All of the material below is to be restated word for word, apart from the pictures.

───── Data extract ─────

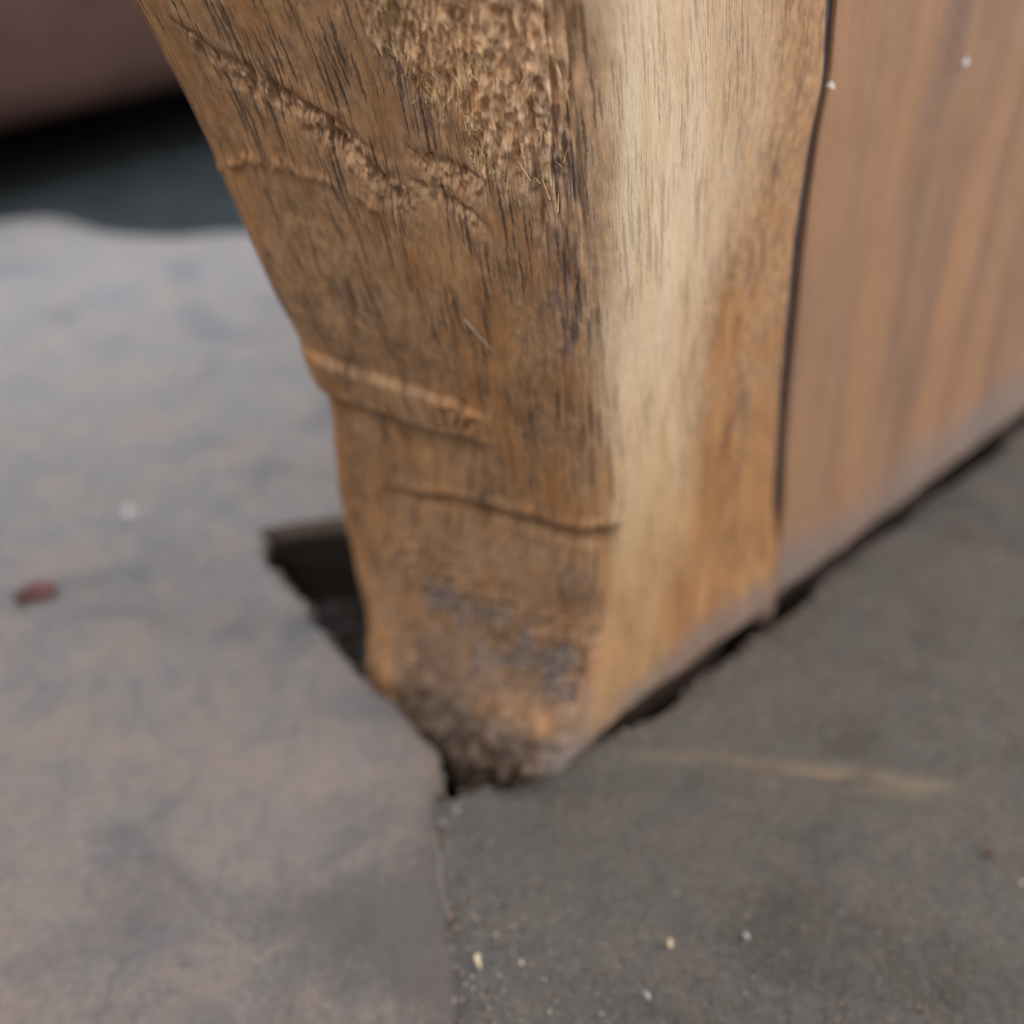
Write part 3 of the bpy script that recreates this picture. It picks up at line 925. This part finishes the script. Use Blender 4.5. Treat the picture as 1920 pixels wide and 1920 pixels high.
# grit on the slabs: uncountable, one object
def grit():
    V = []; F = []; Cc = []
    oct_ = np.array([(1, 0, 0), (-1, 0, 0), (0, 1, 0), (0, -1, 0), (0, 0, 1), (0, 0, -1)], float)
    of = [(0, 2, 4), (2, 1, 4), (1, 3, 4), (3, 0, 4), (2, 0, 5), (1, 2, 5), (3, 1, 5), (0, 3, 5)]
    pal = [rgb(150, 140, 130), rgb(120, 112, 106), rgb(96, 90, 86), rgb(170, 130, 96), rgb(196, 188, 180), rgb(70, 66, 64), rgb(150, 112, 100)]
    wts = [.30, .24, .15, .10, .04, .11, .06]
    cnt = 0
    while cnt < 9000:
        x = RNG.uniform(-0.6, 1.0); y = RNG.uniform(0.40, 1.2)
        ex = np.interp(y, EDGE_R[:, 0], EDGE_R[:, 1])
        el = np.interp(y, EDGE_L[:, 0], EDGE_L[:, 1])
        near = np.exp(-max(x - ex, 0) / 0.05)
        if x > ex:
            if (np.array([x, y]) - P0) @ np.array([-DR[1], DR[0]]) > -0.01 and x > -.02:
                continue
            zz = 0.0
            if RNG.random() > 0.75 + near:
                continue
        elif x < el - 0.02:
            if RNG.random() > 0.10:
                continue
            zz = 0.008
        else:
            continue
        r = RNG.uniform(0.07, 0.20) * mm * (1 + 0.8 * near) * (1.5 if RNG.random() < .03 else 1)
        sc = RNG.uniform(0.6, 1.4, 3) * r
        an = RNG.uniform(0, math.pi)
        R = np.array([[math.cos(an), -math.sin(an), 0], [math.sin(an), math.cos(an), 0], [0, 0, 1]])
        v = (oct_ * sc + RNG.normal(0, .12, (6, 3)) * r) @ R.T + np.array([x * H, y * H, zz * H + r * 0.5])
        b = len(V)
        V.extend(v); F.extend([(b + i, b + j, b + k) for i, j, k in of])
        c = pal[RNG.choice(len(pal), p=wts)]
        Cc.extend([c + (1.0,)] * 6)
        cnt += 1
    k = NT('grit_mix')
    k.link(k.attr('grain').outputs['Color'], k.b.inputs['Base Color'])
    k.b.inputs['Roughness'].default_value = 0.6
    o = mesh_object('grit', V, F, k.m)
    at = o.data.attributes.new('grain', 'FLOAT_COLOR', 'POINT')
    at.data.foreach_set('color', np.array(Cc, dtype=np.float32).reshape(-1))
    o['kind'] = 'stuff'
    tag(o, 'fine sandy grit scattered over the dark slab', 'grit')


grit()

─────

# Task answer:
Write part 3 of the bpy script that recreates this picture. It picks up at line 925. This part finishes the script. Use Blender 4.5. Treat the picture as 1920 pixels wide and 1920 pixels high.
# grit on the slabs: uncountable, one object
def grit():
    V = []; F = []; Cc = []
    oct_ = np.array([(1, 0, 0), (-1, 0, 0), (0, 1, 0), (0, -1, 0), (0, 0, 1), (0, 0, -1)], float)
    of = [(0, 2, 4), (2, 1, 4), (1, 3, 4), (3, 0, 4), (2, 0, 5), (1, 2, 5), (3, 1, 5), (0, 3, 5)]
    pal = [rgb(150, 140, 130), rgb(120, 112, 106), rgb(96, 90, 86), rgb(170, 130, 96), rgb(196, 188, 180), rgb(70, 66, 64), rgb(150, 112, 100)]
    wts = [.30, .24, .15, .10, .04, .11, .06]
    cnt = 0
    while cnt < 9000:
        x = RNG.uniform(-0.6, 1.0); y = RNG.uniform(0.40, 1.2)
        ex = np.interp(y, EDGE_R[:, 0], EDGE_R[:, 1])
        el = np.interp(y, EDGE_L[:, 0], EDGE_L[:, 1])
        near = np.exp(-max(x - ex, 0) / 0.05)
        if x > ex:
            if (np.array([x, y]) - P0) @ np.array([-DR[1], DR[0]]) > -0.01 and x > -.02:
                continue
            zz = 0.0
            if RNG.random() > 0.75 + near:
                continue
        elif x < el - 0.02:
            if RNG.random() > 0.10:
                continue
            zz = 0.008
        else:
            continue
        r = RNG.uniform(0.07, 0.20) * mm * (1 + 0.8 * near) * (1.5 if RNG.random() < .03 else 1)
        sc = RNG.uniform(0.6, 1.4, 3) * r
        an = RNG.uniform(0, math.pi)
        R = np.array([[math.cos(an), -math.sin(an), 0], [math.sin(an), math.cos(an), 0], [0, 0, 1]])
        v = (oct_ * sc + RNG.normal(0, .12, (6, 3)) * r) @ R.T + np.array([x * H, y * H, zz * H + r * 0.5])
        b = len(V)
        V.extend(v); F.extend([(b + i, b + j, b + k) for i, j, k in of])
        c = pal[RNG.choice(len(pal), p=wts)]
        Cc.extend([c + (1.0,)] * 6)
        cnt += 1
    k = NT('grit_mix')
    k.link(k.attr('grain').outputs['Color'], k.b.inputs['Base Color'])
    k.b.inputs['Roughness'].default_value = 0.6
    o = mesh_object('grit', V, F, k.m)
    at = o.data.attributes.new('grain', 'FLOAT_COLOR', 'POINT')
    at.data.foreach_set('color', np.array(Cc, dtype=np.float32).reshape(-1))
    o['kind'] = 'stuff'
    tag(o, 'fine sandy grit scattered over the dark slab', 'grit')


grit()